╭──

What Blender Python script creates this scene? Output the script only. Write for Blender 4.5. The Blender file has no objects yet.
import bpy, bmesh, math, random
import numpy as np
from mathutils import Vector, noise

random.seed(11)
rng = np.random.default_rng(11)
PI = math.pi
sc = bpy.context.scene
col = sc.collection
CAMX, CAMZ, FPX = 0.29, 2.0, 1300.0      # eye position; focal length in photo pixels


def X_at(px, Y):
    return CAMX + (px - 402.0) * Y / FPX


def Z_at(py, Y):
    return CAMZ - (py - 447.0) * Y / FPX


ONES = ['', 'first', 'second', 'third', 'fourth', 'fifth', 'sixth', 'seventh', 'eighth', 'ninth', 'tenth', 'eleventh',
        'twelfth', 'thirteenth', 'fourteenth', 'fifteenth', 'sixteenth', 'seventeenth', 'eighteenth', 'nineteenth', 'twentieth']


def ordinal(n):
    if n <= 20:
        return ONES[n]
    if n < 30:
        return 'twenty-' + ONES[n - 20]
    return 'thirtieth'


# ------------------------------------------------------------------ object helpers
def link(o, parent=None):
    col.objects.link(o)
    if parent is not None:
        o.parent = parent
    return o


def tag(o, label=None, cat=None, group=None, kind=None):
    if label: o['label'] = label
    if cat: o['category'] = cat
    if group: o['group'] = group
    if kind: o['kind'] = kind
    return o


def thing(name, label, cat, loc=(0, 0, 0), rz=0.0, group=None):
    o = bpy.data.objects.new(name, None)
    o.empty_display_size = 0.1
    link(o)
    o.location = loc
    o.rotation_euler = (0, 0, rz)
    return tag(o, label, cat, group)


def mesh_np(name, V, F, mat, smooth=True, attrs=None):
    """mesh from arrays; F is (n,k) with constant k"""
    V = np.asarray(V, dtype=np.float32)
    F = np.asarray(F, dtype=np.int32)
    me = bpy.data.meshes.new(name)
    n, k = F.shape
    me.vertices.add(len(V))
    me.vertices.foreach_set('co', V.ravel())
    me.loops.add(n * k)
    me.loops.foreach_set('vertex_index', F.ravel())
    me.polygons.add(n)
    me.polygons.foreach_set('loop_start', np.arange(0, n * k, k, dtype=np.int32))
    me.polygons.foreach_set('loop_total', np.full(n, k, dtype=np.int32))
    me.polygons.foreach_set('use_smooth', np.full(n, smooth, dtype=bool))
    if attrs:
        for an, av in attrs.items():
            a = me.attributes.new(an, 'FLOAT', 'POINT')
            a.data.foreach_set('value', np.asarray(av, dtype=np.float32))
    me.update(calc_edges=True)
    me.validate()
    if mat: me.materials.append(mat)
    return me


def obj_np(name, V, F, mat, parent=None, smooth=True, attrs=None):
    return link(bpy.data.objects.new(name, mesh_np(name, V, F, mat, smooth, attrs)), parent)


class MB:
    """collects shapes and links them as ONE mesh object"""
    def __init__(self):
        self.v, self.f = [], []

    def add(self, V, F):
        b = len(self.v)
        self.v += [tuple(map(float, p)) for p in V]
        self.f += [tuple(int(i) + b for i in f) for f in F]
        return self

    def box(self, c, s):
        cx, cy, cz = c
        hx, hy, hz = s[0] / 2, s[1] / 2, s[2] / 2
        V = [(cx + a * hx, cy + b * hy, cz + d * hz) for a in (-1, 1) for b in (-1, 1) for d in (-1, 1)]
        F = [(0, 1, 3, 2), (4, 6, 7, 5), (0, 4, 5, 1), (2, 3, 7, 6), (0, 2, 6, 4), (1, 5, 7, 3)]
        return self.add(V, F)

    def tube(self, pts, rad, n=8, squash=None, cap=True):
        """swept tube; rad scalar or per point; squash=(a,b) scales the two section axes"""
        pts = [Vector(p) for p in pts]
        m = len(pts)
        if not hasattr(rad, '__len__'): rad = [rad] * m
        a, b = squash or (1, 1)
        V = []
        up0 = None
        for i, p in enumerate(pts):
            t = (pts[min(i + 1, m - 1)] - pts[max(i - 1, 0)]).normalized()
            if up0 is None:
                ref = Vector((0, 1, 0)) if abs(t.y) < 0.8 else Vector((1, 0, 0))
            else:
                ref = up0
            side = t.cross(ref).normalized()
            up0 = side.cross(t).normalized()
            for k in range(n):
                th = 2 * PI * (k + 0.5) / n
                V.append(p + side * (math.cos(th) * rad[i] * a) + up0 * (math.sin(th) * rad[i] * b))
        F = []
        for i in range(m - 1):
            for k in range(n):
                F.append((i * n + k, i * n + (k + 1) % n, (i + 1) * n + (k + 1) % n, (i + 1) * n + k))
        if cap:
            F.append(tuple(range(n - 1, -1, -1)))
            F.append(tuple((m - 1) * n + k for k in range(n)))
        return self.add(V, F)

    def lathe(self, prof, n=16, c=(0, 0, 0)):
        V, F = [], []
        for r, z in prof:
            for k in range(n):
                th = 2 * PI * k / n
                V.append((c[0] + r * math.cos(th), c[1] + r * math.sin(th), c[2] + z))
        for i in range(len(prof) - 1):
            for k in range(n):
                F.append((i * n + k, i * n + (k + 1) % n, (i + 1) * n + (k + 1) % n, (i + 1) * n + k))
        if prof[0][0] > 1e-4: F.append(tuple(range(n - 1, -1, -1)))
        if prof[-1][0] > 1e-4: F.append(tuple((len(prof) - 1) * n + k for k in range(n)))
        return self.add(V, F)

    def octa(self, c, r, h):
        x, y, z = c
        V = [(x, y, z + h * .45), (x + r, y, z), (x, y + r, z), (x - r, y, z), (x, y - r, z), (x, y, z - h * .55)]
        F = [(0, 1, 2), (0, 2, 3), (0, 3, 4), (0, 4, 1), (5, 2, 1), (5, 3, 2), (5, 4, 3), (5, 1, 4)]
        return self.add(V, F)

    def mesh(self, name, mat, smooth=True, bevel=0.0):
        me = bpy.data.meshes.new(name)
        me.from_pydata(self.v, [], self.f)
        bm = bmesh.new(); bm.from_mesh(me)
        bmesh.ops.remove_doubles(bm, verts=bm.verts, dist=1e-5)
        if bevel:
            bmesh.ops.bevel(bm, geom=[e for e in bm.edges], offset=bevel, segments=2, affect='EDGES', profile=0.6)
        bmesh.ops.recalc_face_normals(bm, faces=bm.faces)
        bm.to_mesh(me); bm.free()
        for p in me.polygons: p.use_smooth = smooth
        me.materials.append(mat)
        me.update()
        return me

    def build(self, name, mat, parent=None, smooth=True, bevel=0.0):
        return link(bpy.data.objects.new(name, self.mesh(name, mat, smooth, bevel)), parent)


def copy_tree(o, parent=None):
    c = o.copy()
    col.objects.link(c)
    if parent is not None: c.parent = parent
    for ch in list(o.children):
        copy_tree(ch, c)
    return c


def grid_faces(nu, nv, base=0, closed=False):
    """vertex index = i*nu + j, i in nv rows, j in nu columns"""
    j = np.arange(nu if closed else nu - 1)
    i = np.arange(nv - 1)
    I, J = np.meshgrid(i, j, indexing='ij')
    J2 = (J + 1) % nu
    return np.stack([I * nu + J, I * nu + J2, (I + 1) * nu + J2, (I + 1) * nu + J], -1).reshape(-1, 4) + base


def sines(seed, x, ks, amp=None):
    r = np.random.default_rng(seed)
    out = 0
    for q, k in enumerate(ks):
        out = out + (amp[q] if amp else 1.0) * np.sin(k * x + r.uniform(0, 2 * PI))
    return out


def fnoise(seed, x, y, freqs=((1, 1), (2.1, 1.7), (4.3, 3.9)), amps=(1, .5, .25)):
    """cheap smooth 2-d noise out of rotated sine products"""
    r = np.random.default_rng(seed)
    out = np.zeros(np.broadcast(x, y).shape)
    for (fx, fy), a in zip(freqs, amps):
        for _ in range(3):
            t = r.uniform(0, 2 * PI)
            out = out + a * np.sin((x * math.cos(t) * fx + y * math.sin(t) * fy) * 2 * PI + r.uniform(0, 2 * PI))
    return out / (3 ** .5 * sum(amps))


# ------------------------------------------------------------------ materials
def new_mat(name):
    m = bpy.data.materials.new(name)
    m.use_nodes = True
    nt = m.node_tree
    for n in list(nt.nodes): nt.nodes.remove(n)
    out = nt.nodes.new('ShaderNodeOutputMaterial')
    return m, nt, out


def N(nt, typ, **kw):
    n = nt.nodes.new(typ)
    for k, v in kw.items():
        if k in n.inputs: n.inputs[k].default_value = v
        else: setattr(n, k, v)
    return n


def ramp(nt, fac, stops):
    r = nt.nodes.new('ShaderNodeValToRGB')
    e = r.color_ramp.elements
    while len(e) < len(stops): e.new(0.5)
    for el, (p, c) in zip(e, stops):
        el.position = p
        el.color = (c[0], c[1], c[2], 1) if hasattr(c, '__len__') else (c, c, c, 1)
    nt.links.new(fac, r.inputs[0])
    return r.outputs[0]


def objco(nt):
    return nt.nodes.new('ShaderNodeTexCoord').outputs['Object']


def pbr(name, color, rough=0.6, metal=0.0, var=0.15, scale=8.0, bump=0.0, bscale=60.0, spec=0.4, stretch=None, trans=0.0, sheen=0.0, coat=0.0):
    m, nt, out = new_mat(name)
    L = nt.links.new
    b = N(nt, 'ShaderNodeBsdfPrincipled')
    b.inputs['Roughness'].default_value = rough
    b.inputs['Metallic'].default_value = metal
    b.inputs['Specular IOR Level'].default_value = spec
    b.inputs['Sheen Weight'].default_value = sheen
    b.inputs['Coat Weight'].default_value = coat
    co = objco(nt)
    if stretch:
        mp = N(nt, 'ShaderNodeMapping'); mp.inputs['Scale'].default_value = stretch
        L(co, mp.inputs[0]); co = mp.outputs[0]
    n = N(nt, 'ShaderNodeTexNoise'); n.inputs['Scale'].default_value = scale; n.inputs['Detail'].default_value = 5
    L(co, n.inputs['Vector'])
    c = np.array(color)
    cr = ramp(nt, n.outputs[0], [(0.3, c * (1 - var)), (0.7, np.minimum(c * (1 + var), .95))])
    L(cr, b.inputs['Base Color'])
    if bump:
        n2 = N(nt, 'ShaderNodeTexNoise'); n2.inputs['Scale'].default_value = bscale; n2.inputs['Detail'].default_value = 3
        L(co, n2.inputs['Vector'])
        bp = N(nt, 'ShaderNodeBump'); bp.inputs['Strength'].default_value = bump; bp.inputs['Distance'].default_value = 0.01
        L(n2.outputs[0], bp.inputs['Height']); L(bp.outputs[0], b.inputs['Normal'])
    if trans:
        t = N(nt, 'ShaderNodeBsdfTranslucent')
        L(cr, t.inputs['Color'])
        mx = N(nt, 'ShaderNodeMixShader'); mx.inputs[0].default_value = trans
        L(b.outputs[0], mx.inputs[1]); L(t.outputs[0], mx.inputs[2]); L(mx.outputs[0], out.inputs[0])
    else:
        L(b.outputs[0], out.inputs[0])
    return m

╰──

◆ What you need to do
Restate word for word only the lines running from the beginning of the data to the line holding "return tag(o, label, cat, group)", both included.

◆ The solution
What Blender Python script creates this scene? Output the script only. Write for Blender 4.5. The Blender file has no objects yet.
import bpy, bmesh, math, random
import numpy as np
from mathutils import Vector, noise

random.seed(11)
rng = np.random.default_rng(11)
PI = math.pi
sc = bpy.context.scene
col = sc.collection
CAMX, CAMZ, FPX = 0.29, 2.0, 1300.0      # eye position; focal length in photo pixels


def X_at(px, Y):
    return CAMX + (px - 402.0) * Y / FPX


def Z_at(py, Y):
    return CAMZ - (py - 447.0) * Y / FPX


ONES = ['', 'first', 'second', 'third', 'fourth', 'fifth', 'sixth', 'seventh', 'eighth', 'ninth', 'tenth', 'eleventh',
        'twelfth', 'thirteenth', 'fourteenth', 'fifteenth', 'sixteenth', 'seventeenth', 'eighteenth', 'nineteenth', 'twentieth']


def ordinal(n):
    if n <= 20:
        return ONES[n]
    if n < 30:
        return 'twenty-' + ONES[n - 20]
    return 'thirtieth'


# ------------------------------------------------------------------ object helpers
def link(o, parent=None):
    col.objects.link(o)
    if parent is not None:
        o.parent = parent
    return o


def tag(o, label=None, cat=None, group=None, kind=None):
    if label: o['label'] = label
    if cat: o['category'] = cat
    if group: o['group'] = group
    if kind: o['kind'] = kind
    return o


def thing(name, label, cat, loc=(0, 0, 0), rz=0.0, group=None):
    o = bpy.data.objects.new(name, None)
    o.empty_display_size = 0.1
    link(o)
    o.location = loc
    o.rotation_euler = (0, 0, rz)
    return tag(o, label, cat, group)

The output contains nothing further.